A ese prejuicioso equipo se une el notorio apoyo de Trump a la causa israelí (aunque mejor sería decir a la de Netanyahu), con gestos tan alejados del equilibrio como la declaración de Jerusalén como capital de Israel y el traslado allí de la embajada o el reconocimiento de los Altos del Golán sirios como territorio israelí.

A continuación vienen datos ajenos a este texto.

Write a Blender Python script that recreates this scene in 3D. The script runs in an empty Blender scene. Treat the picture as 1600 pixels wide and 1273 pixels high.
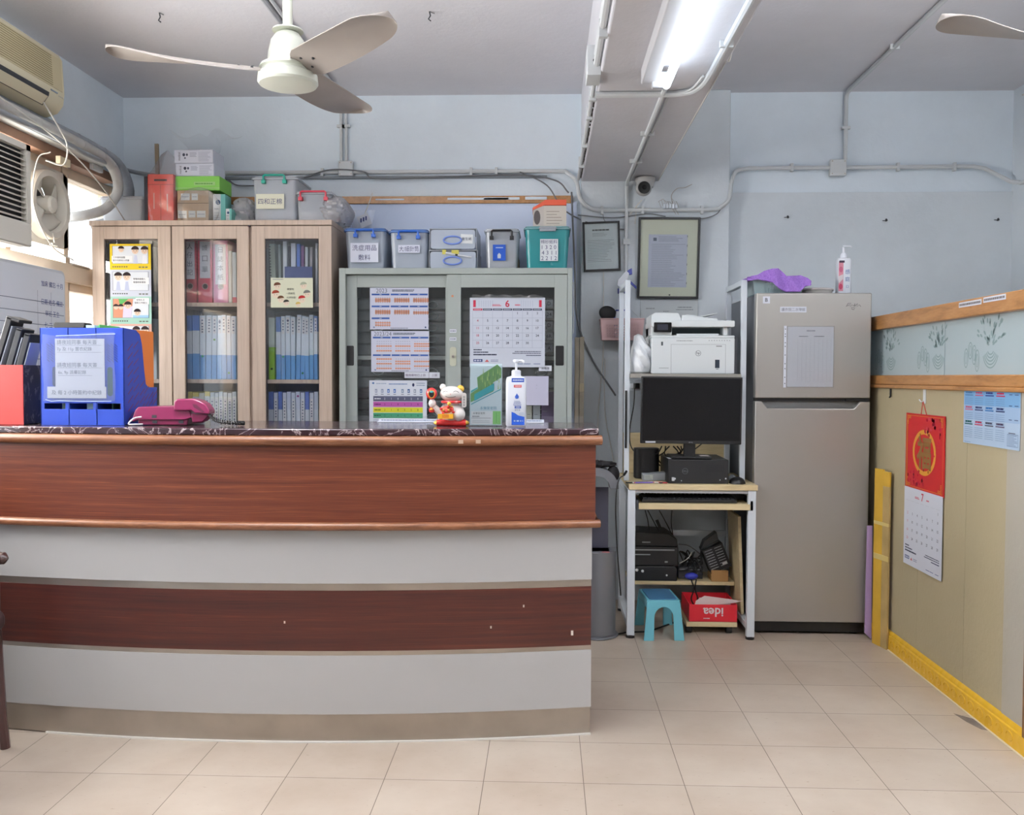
import bpy, bmesh, math, random
from mathutils import Vector, Matrix, Euler
random.seed(7)
R = math.radians
SC = bpy.context.scene
COL = SC.collection

# ------------------------------------------------------------------ camera
CAM_H = 1.235
FPX = 1400.0
cd = bpy.data.cameras.new('camera')
cam = bpy.data.objects.new('camera', cd)
COL.objects.link(cam)
cd.sensor_fit = 'HORIZONTAL'
cd.sensor_width = 36
cd.lens = 36 * FPX / 1600
cam.matrix_world = (Matrix.Translation((0, 0, CAM_H)) @ Matrix.Rotation(R(2.17), 4, 'Z')
                    @ Matrix.Rotation(R(90 - 1.98), 4, 'X') @ Matrix.Rotation(R(0.2), 4, 'Z'))
SC.camera = cam
CM = cam.matrix_world.copy()

# ------------------------------------------------------------------ world, exposure
w = bpy.data.worlds.new('world')
SC.world = w
w.use_nodes = True
wb = w.node_tree.nodes['Background']
wb.inputs[0].default_value = (0.90, 0.95, 1.0, 1)
wb.inputs[1].default_value = 2.6
SC.view_settings.view_transform = 'Standard'
SC.view_settings.look = 'None'
SC.view_settings.exposure = 0.62
SC.view_settings.gamma = 1
SC.view_settings.use_curve_mapping = False
SC.cycles.use_denoising = True
SC.cycles.max_bounces = 8
SC.cycles.diffuse_bounces = 4
SC.cycles.transparent_max_bounces = 24
SC.cycles.caustics_reflective = False
SC.cycles.caustics_refractive = False
SC.cycles.sample_clamp_indirect = 6

def area_lamp(name, loc, size, size_y, power, color, rot=(0, 0, 0)):
    ld = bpy.data.lights.new(name, 'AREA')
    ld.shape = 'RECTANGLE'
    ld.size = size
    ld.size_y = size_y
    ld.energy = power
    ld.color = color
    o = bpy.data.objects.new(name, ld)
    COL.objects.link(o)
    o.location = loc
    o.rotation_euler = rot
    return o

# daylight through the windows of the left wall, and unseen fill lamps added without fixtures
area_lamp('window_daylight', (-2.62, 3.25, 1.75), 1.0, 1.7, 100, (1.0, 0.97, 0.93), (0, R(-90), 0))
for tx, ty, pd, pu in ((-1.25, 1.95, 7, 74), (1.5, 1.95, 9, 74), (-1.4, -1.2, 2.5, 6), (-0.1, -0.6, 2.5, 6), (2.25, -1.2, 2.5, 6)):
    area_lamp('added_fill_light', (tx, ty, 2.38), 0.12, 1.2, pd, (0.97, 0.985, 1.0))
    area_lamp('added_fill_light_up', (tx, ty, 2.41), 0.12, 1.2, pu, (0.97, 0.985, 1.0), (R(180), 0, 0))

# ------------------------------------------------------------------ pixel -> world helpers
def ray(px, py):
    d = Vector(((px - 800) / FPX, -(py - 636.5) / FPX, -1.0))
    return (CM.to_3x3() @ d), CM.translation
def W(px, py, Y):
    d, o = ray(px, py); return o + d * ((Y - o.y) / d.y)
def WX(px, py, X):
    d, o = ray(px, py); return o + d * ((X - o.x) / d.x)
def WZ(px, py, Z):
    d, o = ray(px, py); return o + d * ((Z - o.z) / d.z)
def rect(px0, py0, px1, py1, Y):
    """x0, x1, z0, z1 of a photo rectangle at depth Y"""
    a = W(px0, (py0 + py1) / 2, Y).x; b = W(px1, (py0 + py1) / 2, Y).x
    m = (px0 + px1) / 2
    return a, b, W(m, py1, Y).z, W(m, py0, Y).z

# ------------------------------------------------------------------ materials
def lin(c):
    c = c / 255.0
    return c / 12.92 if c <= 0.04045 else ((c + 0.055) / 1.055) ** 2.4
def rgb(*c): return (lin(c[0]), lin(c[1]), lin(c[2]), 1)
MATS = {}
def newmat(name):
    m = bpy.data.materials.new(name); m.use_nodes = True
    return m, m.node_tree, m.node_tree.nodes['Principled BSDF']
def ndn(nt, t, **kw):
    n = nt.nodes.new(t)
    for k, v in kw.items(): setattr(n, k, v)
    return n
def coords(nt, scale=(1, 1, 1), rot=(0, 0, 0), kind='Object'):
    tc = ndn(nt, 'ShaderNodeTexCoord'); mp = ndn(nt, 'ShaderNodeMapping')
    nt.links.new(tc.outputs[kind], mp.inputs[0])
    mp.inputs['Scale'].default_value = scale; mp.inputs['Rotation'].default_value = rot
    return mp.outputs[0]
def ramp(nt, fac, stops):
    r = ndn(nt, 'ShaderNodeValToRGB'); nt.links.new(fac, r.inputs[0])
    e = r.color_ramp.elements
    while len(e) < len(stops): e.new(0.5)
    for i, (p, c) in enumerate(stops): e[i].position = p; e[i].color = c
    return r.outputs[0]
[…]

2) Netanyahu (y Gantz), en línea con lo que ocurre en el Gobierno israelí desde el asesinato de Isaac Rabin (1995), cree que puede acabar controlando completamente la Palestina histórica sin ceder nada sustancial a cambio. Y así el supuesto plan de paz se atreve a plantear que, si finalmente se llega a crear un Estado palestino, tendrá que olvidarse de instalar su capital en Jerusalén y deberá renunciar a contar con espacio aéreo propio, con fuerzas armadas, con el valle del Jordán y buena parte de Cisjordania (dado que los asentamientos allí ubicados pasarán a ser territorio israelí) y, por supuesto, a disponer de contigüidad territorial. Suponer que aun así Palestina podrá ser denominada Estado y que los palestinos se acomodarán pasivamente a ese marco es una ensoñación delirante.

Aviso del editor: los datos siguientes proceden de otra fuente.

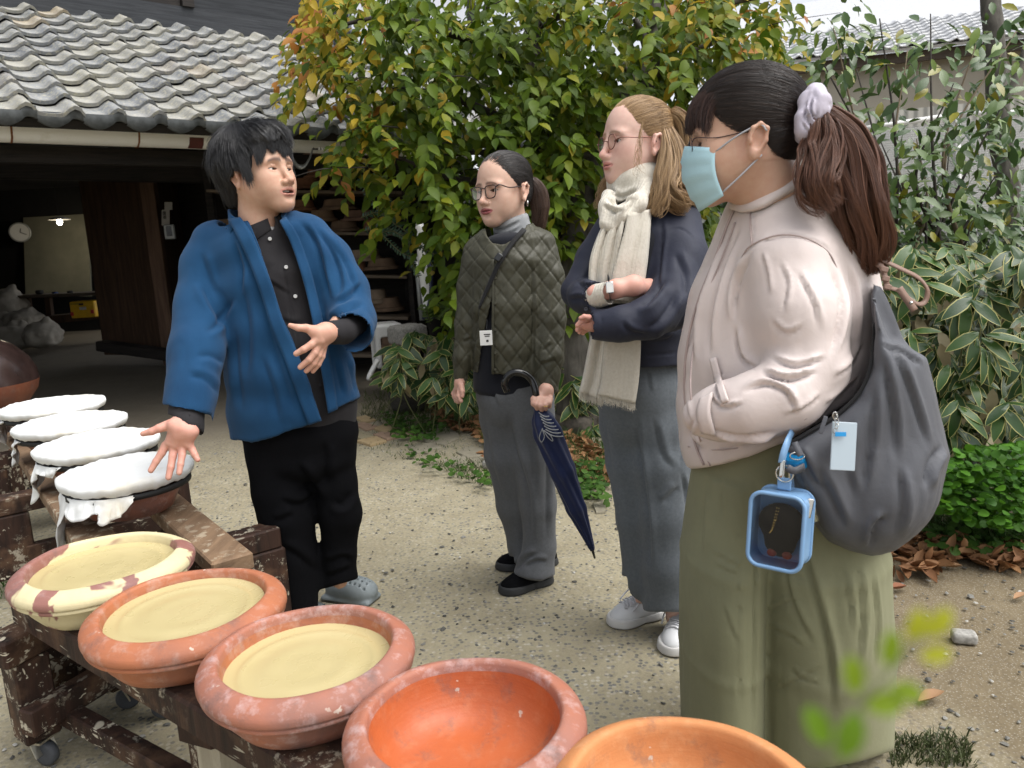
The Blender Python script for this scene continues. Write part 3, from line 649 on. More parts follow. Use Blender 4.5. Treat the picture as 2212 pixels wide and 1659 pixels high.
 wall('back_wall', fl(W(-900, 600, bk)), fl(W(420, 700, bk)), -.02, 3.2, .1, M_DARKIN); wall('wall', fl(W(420, 700, 10.2)), sh+GD*1.2, -.02, 2.9, .1, M_OLDWOOD); wall('wall', sh-GD*.2, ctr+GD*.3, -.02, 2.7, .1, M_OLDWOOD); wall('end_wall', ctr+GD*.3, right+GD*.1, -.02, 2.35, .08, M_OLDWOOD)
 wall('partition', pst+np.array([.05, .1, 0]), fl(W(420, 700, 10.2)), -.02, 2.9, .1, M_BROWNWOOD)
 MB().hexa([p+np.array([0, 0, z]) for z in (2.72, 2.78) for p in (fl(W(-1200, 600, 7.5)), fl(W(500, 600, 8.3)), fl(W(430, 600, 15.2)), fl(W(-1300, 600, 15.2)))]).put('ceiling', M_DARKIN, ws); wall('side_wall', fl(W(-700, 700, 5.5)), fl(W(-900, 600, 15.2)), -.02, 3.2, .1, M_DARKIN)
 MB().beam(pst, pst+[0, 0, 2.72], .20, .16, up=(1, .2, 0), bev=.008).put('door_post', M_POSTWOOD, ws); q = fl(W(225, 750, 10.0)); MB().hexa([p_+np.array([0, 0, z]) for z in (.10, 2.3) for p_ in (q, pst-GD*.05+GN*.15, pst-GD*.05+GN*.20, q+GN*.05)]).put('sliding_door', M_BROWNWOOD, ws)
 MB().beam(W(218, 746, 9.3), W(378, 768, 8.9), .16, .12, bev=.01).put('threshold', M_OLDWOOD, ws); MB().beam(W(-80, 360, 9.5), W(112, 362, 9.5), .12, .16, bev=.01).put('tie_beam', M_BROWNGREY, ws); MB().beam(W(238, 318, 6.6), W(282, 320, 6.6), .1, .26, bev=.01).put('beam_end', M_OLDWOOD, ws); MB().beam(W(-400, 345, 7.6), W(640, 370, 8.6), .16, .3, bev=.01).put('header_beam', M_OLDWOOD, ws)
 return ws, pst
M_POSTWOOD = wood_mat('reddish_post', (.08, .045, .03), (.19, .115, .075), (14, 14, 1.2)); M_CLAYBED = plain('clay_bedding', (.30, .20, .09), .95, var=.3, scale=12, bump=.3); M_TILE_D = plain('dark_drip_tile', (.075, .082, .085), .55, var=.35, scale=25, bump=.3); M_DARKGLASS = plain('old_window_glass', (.012, .014, .016), .08, var=.4, scale=2); M_WHITEP = plain('white_plastic', (.66, .66, .64), .4, var=.05, scale=4); M_NAVYHOSE = plain('navy_hose', (.010, .016, .045), .4); M_BROWNGREY = wood_mat('grey_board', (.055, .042, .032), (.10, .080, .062), (3, 3, 20))
WORKSHOP, PST = build_workshop()
def wdisc(c, n, prof, k=28): z = unit(n); x = unit(np.cross((0, 0, 1), z)); return MB().lathe(c, prof, k, np.stack([x, np.cross(z, x), z], 1))
def build_interior():
 up = np.array([0, 0, 1.0]); to = lambda p: unit(np.array([CAM_POS[0]-p[0], CAM_POS[1]-p[1], 0]))
 p = [W(55, 640, 14.6), W(196, 640, 14.6), W(190, 462, 14.6), W(50, 470, 14.6)]; n_ = np.array([0, .05, 0]); tag(MB().hexa(p[:4]+[q+n_ for q in p]).put('wall_panel', M_BOARD), 'grey olive board behind the hanging lamp in the dark workshop', 'panel')
 c = W(43, 502, 14.45); ck = empty('wall_clock', c, label='round white wall clock in the dark workshop', cat='clock'); r = 21*14.45/F; wdisc(c, to(c), [(0, 0), (r, 0), (r, .05), (r*.9, .055), (r*.88, .03), (0, .03)]).put('clock_case', M_STEEL, ck); wdisc(c+to(c)*.032, to(c), [(0, 0), (r*.87, 0)]).put('clock_face', M_WHITEP, ck)
 x = unit(np.cross(up, to(c))); hf = c+to(c)*.04
 for a, l in ((2.0, .6), (.3, .4)): MB().beam(hf, hf+(x*math.sin(a)+up*math.cos(a))*r*l, .012, .006, up=to(c), bev=0).put('clock_hand', M_INK2, ck)
 c = W(128, 474, 13.6); lp = empty('pendant_lamp', c+up*.0, label='hanging workshop lamp with wide white shade and lit bulb', cat='lamp'); r = 22*13.6/F
 MB().lathe(c, [(.03, .05), (r*.7, .03), (r, 0), (r*.98, -.008), (r*.68, .018), (.03, .04)], 28).put('lamp_shade', M_WHITEP, lp, smooth=True); MB().lathe(c+np.array([0, 0, -.045]), [(0, -.055), (.03, -.045), (.048, -.012), (.045, .02), (.025, .05), (0, .052)], 16).put('bulb', M_BULB, lp, smooth=True); MB().tube([c, c+up*1.0], .006, 6).put('flex', M_INK2, lp)
 l = bpy.data.objects.new('bulb_light', bpy.data.lights.new('bulb_light', 'POINT')); COL.objects.link(l); l.data.energy = 4.5; l.data.shadow_soft_size = .06; l.data.color = (1, .86, .62); l.location = (0, 0, -.13); l.parent = lp
 bn = empty('work_bench', W(150, 700, 12.6), label='low dark work bench inside the workshop', cat='bench'); MB().beam(W(40, 640, 12.4), W(238, 632, 12.4), .55, .05).put('bench_top', M_BROWNGREY, bn); MB().beam(W(105, 690, 12.5), W(235, 678, 12.5), .4, .12).put('bench_shelf', M_BROWNWOOD, bn)
 for x, y in ((62, 690), (108, 700), (225, 690)): b_ = W(x, y, 12.5); MB().beam(np.array([b_[0], b_[1], 0]), W(x-4, 640, 12.5), .09, .09, up=(1, 0, 0)).put('leg', M_BROWNWOOD, bn)
 c = W(188, 667, 12.3); cr = empty('crate', c-np.array([0, 0, .16]), label='yellow plastic crate with red marks under the work bench', cat='crate'); MB().box(c, (.19, .15, .13), rotz(.05), bev=.012).put('crate_body', M_YELLOW, cr)
 for dx, dz, w_, h_, mt in ((-.16, -.06, .024, .03, M_REDP), (.16, -.04, .024, .03, M_REDP), (0, .085, .034, .016, M_INK2), (.02, .02, .05, .022, M_GREYP), (-.1, .095, .06, .010, M_OLIVEP)): MB().box(c+np.array([dx, -.156, dz]), (w_, .004, h_)).put('marking' if mt != M_INK2 else 'hand_hole', mt, cr)
 for i, (x, y, r) in enumerate(((86, 628, .06), (120, 630, .05), (152, 627, .045))): b_ = W(x, y+8, 12.3); tag(MB().lathe(b_, [(0, 0), (r*.8, 0), (r, r*.6), (r*.9, r*1.1), (r*.6, r*1.2), (0, r*1.15)], 16).put('small_pot', M_INK2 if i != 1 else M_GLAZEBLUE, smooth=True, base=b_), ('small dark pot at the clock end of the work bench', 'small blue pot in the middle of the work bench', 'small dark pot at the door end of the work bench')[i], 'pot')
 for i, (x, y, w_, h_, d, lab) in enumerate(((18, 655, .34, .34, 12.2, 'topmost bulging sack of clay on the heap'), (52, 690, .40, .22, 12.0, 'sack lying across the middle of the clay heap'), (5, 695, .3, .25, 12.1, 'sack of clay at the picture edge below the topmost sack'), (36, 726, .42, .28, 11.7, 'bottom sack of the clay heap nearest the picture edge'), (92, 722, .36, .28, 11.5, 'pale sack slumped beside the bench at the end of the heap'))):
  c = W(x, y, d); s = SDF(); s.ell(c, (w_*.75, .26, h_*.75)); s.box(c-np.array([0, 0, h_*.25]), (w_*.6, .22, h_*.38), rd=.08, k=.1); s.cone(c+np.array([w_*.2, 0, h_*.4]), c+np.array([w_*.3, 0, h_*.75]), .09, .04, k=.1)
  o = garment('clay_sack', s, .028, M_SACK, None, nz=[(.05, (6, 6, 9), i), (.02, (15, 15, 20), i+3)], base=c-np.array([0, 0, h_*.6])); tag(o, lab, 'sack', 'sacks of clay heaped in the workshop')
 for nm, x, y, w_, h_, mt, lab, cat in (('paper_note', 364, 445, .045, .045, M_PAPERD, 'small blank paper note at the top of the door post', 'paper'), ('paper_notice', 358, 470, .045, .09, M_PAPERD, 'tall printed paper notice on the door post above the intercom', 'notice')):
  c = W(x, y, 8.95); o = MB().box(c, (w_, .004, h_), MCAM @ rotx(R_(90)) @ rotz(0), bev=0).put(nm, mt, base=c); tag(o, lab, cat)
  if 'printed' in lab:
   for k in range(6): MB().box(c+np.array([-.02+.012*(k % 3), -.006, .05-.05*(k//3)-.0]), (.003, .0015, .022)).put('lettering', M_INK2, o)
 c = W(367, 501, 8.9); ic = empty('intercom', c-np.array([0, 0, .09]), label='grey intercom panel with dark camera window on the door post', cat='intercom'); MB().box(c, (.062, .02, .085), bev=.008).put('intercom_case', M_STEEL, ic); MB().box(c+np.array([0, -.022, .01]), (.03, .003, .055), bev=.002).put('camera_window', M_DARKGLASS, ic)
def emis(name, c, s): m = NT(name); m.b.inputs['Emission Color'].default_value = tuple(c)+(1,); m.b.inputs['Emission Strength'].default_value = s; return m.done((.8, .8, .8), .4)
M_BULB = emis('lit_bulb', (1, .93, .8), 6.0); M_INK2 = plain('matt_black', (.012, .012, .012), .7); M_YELLOW = plain('yellow_plastic', (.62, .36, .01), .5); M_REDP = plain('red_mark', (.45, .03, .03), .6); M_GREYP = plain('grey_mark', (.45, .45, .42), .6); M_OLIVEP = plain('olive_mark', (.25, .18, .01), .6); M_GLAZEBLUE = plain('blue_glaze', (.03, .05, .14), .2); M_SACK = plain('woven_sack', (.30, .275, .235), .9, var=.2, scale=7, bump=.2); M_PAPERD = plain('aged_paper', (.42, .40, .37), .8, var=.08, scale=8)
build_interior()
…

3) No se puede firmar la paz entre dos cuando uno de ellos, la Autoridad Palestina (AP), no ha participado en el proceso. Sencillamente es difícil evitar la idea de que se trata de una imposición de parte, no de un plan trabajado en común, por mucho que ahora se quiera aparentar que se abre un plazo de cuatro años para que los palestinos reconsideren su rechazo inicial.
Cabe recordar que Trump se encargó de cerrar las oficinas de la OLP en Washington y su propio consulado en Jerusalén, que servía como interlocutor directo con la AP, y desde entonces no ha mantenido ningún canal de comunicación ni con Mahmud Abbas ni con su equipo. Por muy débiles que sean, ningún dirigente palestino puede estampar su firma en un documento que supone una rendición absoluta de sus reclamaciones históricas (derecho de retorno de los refugiados incluida).
4) La “compra” de la paz con promesas de ingentes flujos de dinero –se habla alegremente de unos 50.000 millones de dólares solo para Gaza y de crear un millón de empleos– no va a funcionar. Son muchas ya las promesas incumplidas a lo largo de innumerables conferencias de donantes que sirven como precedente.
El propio Proceso de Paz planteaba como objetivo central la mejora del bienestar de la población ocupada como mecanismo idóneo para lograr enganchar a los palestinos en la senda de la paz y, sin embargo, sus condiciones de vida y su seguridad no han hecho más que empeorar, mientras la paz y un Estado propio se han ido alejando cada vez más en el horizonte.
Todo estas razones llevan a pensar que el pomposamente denominado “deal of the century” tiene otros objetivos. Y el que sobresale por encima de cualquier otro es el de reforzar las candidaturas de dos personajes que se mueven desde hace tiempo en aguas turbulentas. Para Trump, con el impeachment sobre su cabeza, este plan le garantiza aún más el apoyo de los cada vez más influyentes grupos evangelistas –uno de sus principales líderes (y asesor presidencial), Mike Evans, ha reconocido que el plan cumple con todo lo que ellos soñaban para Israel–. Por su parte, Netanyahu, que pretende no solo sacarse de encima las tres imputaciones judiciales que le acechan, sino retener su puesto de primer ministro en las próximas elecciones del 2 de marzo, vuelve a recibir el espaldarazo de su principal socio y aliado.
Trump sabe sobradamente que el retraso acumulado en la presentación de su plan (provocado por la convulsa situación electoral israelí) y el hecho de encontrarse personalmente en campaña imposibilita su implementación. Pero, en definitiva, ninguno de los dos busca la paz, sino la victoria.